While it doesn’t quite replace the experience of holding a real shoe, it still removes the fear of the blank page and supports the same skills: observation, inference, and character development.

If you’re interested, you can find the resource on TpT, where it’s designed to be easy to drop straight into your planning.

Go Deeper into Character Creation

If you want to extend the Shoe Lesson or return to the same skills later in a unit, there are a few simple ways to deepen the thinking without overcomplicating the task.

◆ Ask students to revisit the shoe after writing and add one new detail that changes their understanding of the character
◆ Have students justify one key character choice using evidence from the shoe, either verbally or in writing
◆ Pair the task with a short extract from a text and ask students to compare how a writer reveals character through detail
◆ Use the shoe as a recurring reference point when drafting or editing, rather than a one-off starter

If you enjoy lessons that invite students to step straight into a story, you might also like my Creative Writing Boxes.
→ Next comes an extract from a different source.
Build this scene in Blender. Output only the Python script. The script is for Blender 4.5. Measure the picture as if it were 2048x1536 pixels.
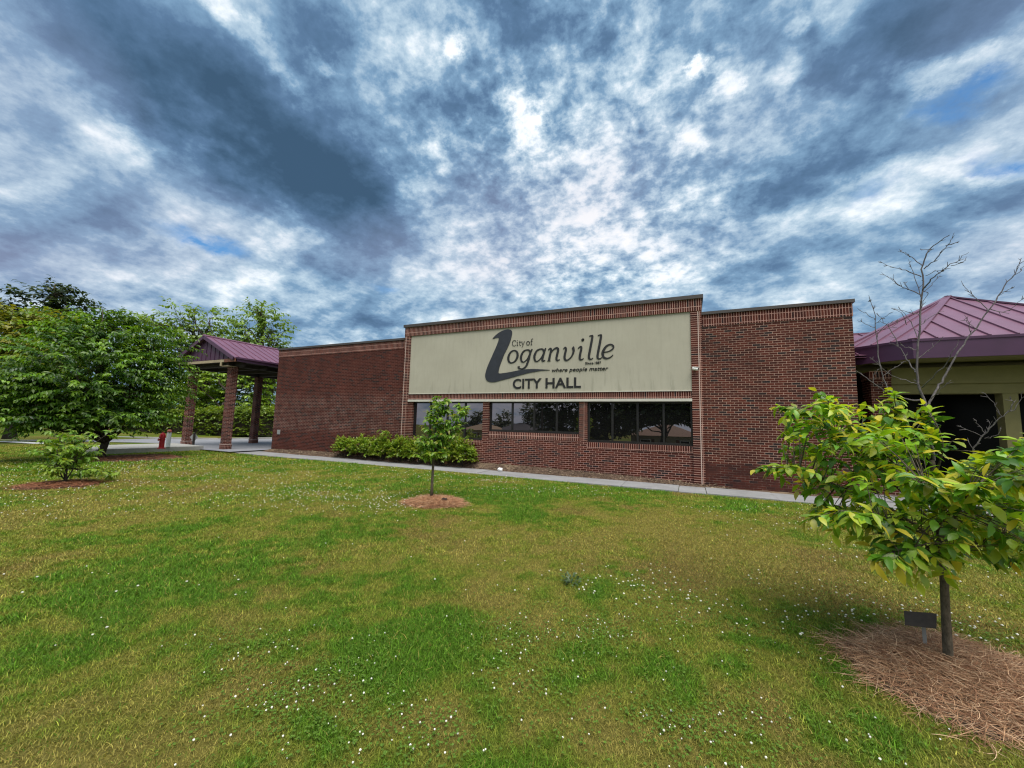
import bpy, math, random
import numpy as np
from mathutils import Vector

for _o in list(bpy.data.objects):
    bpy.data.objects.remove(_o)
SC = bpy.context.scene
COL = SC.collection
R_ = math.radians
random.seed(7)
rng = np.random.default_rng(7)

# ------------------------------------------------------------------ camera
CAMZ = 1.65
F_PX, PITCH, ROLL, YAW = 777.05, .1013, .0243, -.4281      # focal length in pixels of a 2048 wide picture
_F = np.array([math.sin(YAW)*math.cos(PITCH), math.cos(YAW)*math.cos(PITCH), math.sin(PITCH)])
_R = np.array([math.cos(YAW), -math.sin(YAW), 0.0])
_U = np.cross(_R, _F)
_R2 = math.cos(ROLL)*_R + math.sin(ROLL)*_U
_U2 = -math.sin(ROLL)*_R + math.cos(ROLL)*_U
CAMP = np.array([0.0, 0.0, CAMZ])

def ray(u, v):
    return _F + _R2*(u-1024)/F_PX - _U2*(v-768)/F_PX
def at(u, v, r):
    d = ray(u, v); return CAMP + d*r/math.hypot(d[0], d[1])
def atz(u, v, z):
    d = ray(u, v); return CAMP + d*(z-CAMZ)/d[2]

cam_d = bpy.data.cameras.new('camera')
cam = bpy.data.objects.new('camera', cam_d); COL.objects.link(cam)
from mathutils import Matrix
cam.matrix_world = Matrix(((_R2[0], _U2[0], -_F[0], 0), (_R2[1], _U2[1], -_F[1], 0), (_R2[2], _U2[2], -_F[2], CAMZ), (0, 0, 0, 1)))
cam_d.sensor_fit = 'HORIZONTAL'; cam_d.sensor_width = 36
cam_d.lens = 36*F_PX/2048
cam_d.clip_start = .05; cam_d.clip_end = 3000
SC.camera = cam

SC.view_settings.view_transform = 'Standard'; SC.view_settings.look = 'None'
SC.view_settings.gamma = 1; SC.view_settings.exposure = 0.45
SC.view_settings.use_curve_mapping = False
SC.cycles.pixel_filter_type = 'BLACKMAN_HARRIS'; SC.cycles.filter_width = 1.2

# ------------------------------------------------------------------ sun
SUN_EL, SUN_AZ = R_(67), R_(140)          # azimuth measured from +Y towards +X
sd = Vector((math.sin(SUN_AZ)*math.cos(SUN_EL), math.cos(SUN_AZ)*math.cos(SUN_EL), math.sin(SUN_EL)))
sun_d = bpy.data.lights.new('sun', 'SUN'); sun_d.energy = 3.8; sun_d.angle = R_(50); sun_d.color = (1, .95, .87)
sun = bpy.data.objects.new('sun', sun_d); COL.objects.link(sun)
sun.rotation_euler = sd.to_track_quat('Z', 'Y').to_euler(); sun.location = (0, 0, 40)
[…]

Each box is built around a carefully curated set of objects, images, and prompts designed to support character, voice, and story development in a more sustained way.

You can browse all of the Creative Writing Boxes here.

Final Thoughts

The Shoe Lesson has stayed with me because it’s a reminder of how powerful simple creative writing ideas can be in the classroom.

There’s no elaborate setup, no complicated instructions, and no pressure for students to be “original” on the spot. Just a single, ordinary object — and the space for students to engage in close observation, character development, and thoughtful creative writing.

It’s the kind of lesson that shows creativity doesn’t have to be loud or flashy to be effective. Sometimes, all students need is something tangible to begin.

And sometimes, that something is just a shoe.